Given material:
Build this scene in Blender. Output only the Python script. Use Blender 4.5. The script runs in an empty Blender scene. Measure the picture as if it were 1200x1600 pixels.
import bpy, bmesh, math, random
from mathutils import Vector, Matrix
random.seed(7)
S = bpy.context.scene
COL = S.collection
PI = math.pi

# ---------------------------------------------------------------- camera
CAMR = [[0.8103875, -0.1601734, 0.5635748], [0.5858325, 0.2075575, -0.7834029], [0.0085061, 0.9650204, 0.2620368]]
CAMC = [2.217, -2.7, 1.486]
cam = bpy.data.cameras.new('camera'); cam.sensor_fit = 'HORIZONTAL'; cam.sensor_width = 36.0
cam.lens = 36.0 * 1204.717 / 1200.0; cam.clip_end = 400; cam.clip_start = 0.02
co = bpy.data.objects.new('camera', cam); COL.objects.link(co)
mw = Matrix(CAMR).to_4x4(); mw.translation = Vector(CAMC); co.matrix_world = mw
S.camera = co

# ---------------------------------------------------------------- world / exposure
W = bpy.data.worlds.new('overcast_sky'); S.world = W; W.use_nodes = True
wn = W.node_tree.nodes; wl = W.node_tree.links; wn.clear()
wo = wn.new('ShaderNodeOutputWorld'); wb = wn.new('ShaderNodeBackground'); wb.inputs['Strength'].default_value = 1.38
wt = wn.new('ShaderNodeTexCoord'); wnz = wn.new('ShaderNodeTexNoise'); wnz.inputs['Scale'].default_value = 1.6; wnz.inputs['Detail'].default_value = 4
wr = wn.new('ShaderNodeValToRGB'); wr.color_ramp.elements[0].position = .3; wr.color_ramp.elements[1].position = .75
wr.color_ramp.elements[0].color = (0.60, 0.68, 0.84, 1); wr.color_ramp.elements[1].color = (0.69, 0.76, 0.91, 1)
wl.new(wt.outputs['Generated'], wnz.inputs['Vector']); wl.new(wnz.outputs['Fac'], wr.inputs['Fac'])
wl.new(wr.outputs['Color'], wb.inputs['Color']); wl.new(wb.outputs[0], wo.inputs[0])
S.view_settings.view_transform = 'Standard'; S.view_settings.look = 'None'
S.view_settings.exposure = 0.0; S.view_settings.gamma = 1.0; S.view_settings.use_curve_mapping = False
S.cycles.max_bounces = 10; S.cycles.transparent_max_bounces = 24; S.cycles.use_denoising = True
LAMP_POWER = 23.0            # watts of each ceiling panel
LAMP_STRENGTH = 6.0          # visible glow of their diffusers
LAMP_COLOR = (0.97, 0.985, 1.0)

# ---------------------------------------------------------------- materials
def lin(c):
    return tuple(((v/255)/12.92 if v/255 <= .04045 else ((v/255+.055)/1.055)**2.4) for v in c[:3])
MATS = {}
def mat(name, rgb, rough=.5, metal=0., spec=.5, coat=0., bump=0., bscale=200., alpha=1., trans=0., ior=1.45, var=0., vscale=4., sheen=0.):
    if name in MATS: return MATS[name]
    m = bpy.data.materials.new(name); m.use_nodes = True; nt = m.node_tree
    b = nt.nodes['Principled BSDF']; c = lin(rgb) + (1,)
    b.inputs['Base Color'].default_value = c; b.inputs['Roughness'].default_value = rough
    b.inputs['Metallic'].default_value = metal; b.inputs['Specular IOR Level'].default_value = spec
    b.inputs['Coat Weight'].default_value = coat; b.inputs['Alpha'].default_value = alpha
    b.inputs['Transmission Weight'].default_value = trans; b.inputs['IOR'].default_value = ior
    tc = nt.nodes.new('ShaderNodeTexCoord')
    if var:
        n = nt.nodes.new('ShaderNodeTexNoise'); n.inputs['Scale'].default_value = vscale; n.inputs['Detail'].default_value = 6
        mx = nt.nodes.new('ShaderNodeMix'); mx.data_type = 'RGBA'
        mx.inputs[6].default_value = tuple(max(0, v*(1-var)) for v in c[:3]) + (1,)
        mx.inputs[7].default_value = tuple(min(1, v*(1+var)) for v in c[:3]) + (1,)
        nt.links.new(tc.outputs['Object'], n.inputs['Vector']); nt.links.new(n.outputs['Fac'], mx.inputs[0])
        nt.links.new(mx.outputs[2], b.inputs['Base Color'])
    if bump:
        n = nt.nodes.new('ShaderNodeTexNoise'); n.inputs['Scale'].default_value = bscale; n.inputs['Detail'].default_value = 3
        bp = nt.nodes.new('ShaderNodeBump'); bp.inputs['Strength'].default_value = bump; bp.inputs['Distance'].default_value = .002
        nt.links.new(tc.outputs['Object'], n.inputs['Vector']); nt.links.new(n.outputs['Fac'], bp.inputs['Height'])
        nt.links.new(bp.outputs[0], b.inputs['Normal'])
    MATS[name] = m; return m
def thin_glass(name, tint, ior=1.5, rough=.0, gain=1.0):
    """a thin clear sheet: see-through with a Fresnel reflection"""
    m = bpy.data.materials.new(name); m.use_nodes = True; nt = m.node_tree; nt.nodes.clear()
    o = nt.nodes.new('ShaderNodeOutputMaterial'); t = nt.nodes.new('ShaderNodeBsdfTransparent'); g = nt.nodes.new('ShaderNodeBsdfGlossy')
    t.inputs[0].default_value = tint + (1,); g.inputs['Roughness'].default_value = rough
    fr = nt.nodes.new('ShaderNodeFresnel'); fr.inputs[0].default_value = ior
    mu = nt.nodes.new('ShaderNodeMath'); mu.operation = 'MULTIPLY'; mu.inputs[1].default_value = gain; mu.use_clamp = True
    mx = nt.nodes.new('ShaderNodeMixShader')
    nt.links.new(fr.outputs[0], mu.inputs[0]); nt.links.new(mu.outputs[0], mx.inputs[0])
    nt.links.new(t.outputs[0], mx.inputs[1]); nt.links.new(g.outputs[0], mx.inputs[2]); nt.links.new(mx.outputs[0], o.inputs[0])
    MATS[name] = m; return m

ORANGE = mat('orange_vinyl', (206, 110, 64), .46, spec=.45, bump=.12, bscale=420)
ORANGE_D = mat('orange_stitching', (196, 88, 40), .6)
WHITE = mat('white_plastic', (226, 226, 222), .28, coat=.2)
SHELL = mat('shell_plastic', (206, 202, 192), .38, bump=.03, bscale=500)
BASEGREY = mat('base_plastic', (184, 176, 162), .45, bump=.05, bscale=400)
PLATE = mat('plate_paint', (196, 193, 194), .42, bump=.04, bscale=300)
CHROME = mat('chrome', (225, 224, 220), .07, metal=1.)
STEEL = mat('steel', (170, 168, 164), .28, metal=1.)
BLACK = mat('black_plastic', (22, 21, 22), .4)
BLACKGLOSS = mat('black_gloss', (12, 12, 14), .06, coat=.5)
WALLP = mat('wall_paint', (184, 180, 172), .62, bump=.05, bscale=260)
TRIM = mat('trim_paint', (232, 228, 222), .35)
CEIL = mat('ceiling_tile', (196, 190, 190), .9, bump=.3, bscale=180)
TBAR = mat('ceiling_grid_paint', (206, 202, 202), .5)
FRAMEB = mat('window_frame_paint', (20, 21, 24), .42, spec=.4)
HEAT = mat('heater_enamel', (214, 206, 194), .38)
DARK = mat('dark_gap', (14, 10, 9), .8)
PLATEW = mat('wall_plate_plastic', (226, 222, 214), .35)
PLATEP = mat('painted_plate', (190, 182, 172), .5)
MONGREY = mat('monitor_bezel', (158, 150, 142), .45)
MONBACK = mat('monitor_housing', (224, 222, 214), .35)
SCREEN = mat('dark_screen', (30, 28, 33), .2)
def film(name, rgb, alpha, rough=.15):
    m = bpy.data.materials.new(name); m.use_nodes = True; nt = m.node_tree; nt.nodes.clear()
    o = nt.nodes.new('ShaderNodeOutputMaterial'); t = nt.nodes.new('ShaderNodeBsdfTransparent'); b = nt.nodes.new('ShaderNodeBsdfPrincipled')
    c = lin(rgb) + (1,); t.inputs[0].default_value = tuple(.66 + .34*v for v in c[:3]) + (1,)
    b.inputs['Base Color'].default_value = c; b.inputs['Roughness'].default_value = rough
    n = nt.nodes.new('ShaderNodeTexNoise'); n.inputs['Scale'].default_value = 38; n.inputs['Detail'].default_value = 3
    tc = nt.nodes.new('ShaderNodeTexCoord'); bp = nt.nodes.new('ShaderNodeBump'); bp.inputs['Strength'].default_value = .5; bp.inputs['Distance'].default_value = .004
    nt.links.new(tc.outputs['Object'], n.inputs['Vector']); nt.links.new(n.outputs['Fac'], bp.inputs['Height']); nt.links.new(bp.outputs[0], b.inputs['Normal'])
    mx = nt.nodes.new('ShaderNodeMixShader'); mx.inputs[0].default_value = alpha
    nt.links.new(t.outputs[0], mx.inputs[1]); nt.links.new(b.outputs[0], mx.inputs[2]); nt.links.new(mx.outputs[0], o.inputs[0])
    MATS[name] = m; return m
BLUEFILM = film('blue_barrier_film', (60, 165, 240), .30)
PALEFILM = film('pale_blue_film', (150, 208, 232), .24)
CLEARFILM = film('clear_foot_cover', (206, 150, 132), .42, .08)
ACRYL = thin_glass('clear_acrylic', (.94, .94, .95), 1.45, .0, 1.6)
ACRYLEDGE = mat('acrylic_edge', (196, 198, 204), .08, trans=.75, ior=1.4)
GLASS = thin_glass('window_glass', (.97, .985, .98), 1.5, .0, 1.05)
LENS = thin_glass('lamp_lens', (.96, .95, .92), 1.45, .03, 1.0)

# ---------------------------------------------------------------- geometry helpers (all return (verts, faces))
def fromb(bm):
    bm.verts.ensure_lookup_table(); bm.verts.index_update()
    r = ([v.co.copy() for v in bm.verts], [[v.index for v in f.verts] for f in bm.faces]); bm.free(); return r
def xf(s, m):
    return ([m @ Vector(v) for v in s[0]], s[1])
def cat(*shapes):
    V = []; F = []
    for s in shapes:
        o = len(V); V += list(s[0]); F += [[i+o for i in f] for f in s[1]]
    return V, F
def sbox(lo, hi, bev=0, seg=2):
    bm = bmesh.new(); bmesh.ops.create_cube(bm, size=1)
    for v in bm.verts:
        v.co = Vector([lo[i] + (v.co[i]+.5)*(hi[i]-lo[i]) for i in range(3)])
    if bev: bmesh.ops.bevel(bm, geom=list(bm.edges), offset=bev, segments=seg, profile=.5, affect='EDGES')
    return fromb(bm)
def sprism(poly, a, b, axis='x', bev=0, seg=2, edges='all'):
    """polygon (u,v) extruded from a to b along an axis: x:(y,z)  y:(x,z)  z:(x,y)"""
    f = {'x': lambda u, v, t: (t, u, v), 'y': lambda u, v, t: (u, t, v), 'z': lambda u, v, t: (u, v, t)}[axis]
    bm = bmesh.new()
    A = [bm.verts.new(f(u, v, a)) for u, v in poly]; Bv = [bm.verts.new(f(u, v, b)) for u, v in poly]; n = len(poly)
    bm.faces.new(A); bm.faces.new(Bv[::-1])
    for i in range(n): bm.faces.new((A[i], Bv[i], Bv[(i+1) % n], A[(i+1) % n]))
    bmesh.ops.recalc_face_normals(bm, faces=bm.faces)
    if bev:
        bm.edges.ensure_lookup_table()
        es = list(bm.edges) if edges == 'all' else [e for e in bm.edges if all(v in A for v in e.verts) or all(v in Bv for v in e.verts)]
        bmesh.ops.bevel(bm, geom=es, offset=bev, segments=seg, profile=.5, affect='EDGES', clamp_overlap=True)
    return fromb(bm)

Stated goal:
Your task is to quote the lines above, beginning with the first and ending with the one that holds "PI = math.pi".

Answer:
Build this scene in Blender. Output only the Python script. Use Blender 4.5. The script runs in an empty Blender scene. Measure the picture as if it were 1200x1600 pixels.
import bpy, bmesh, math, random
from mathutils import Vector, Matrix
random.seed(7)
S = bpy.context.scene
COL = S.collection
PI = math.pi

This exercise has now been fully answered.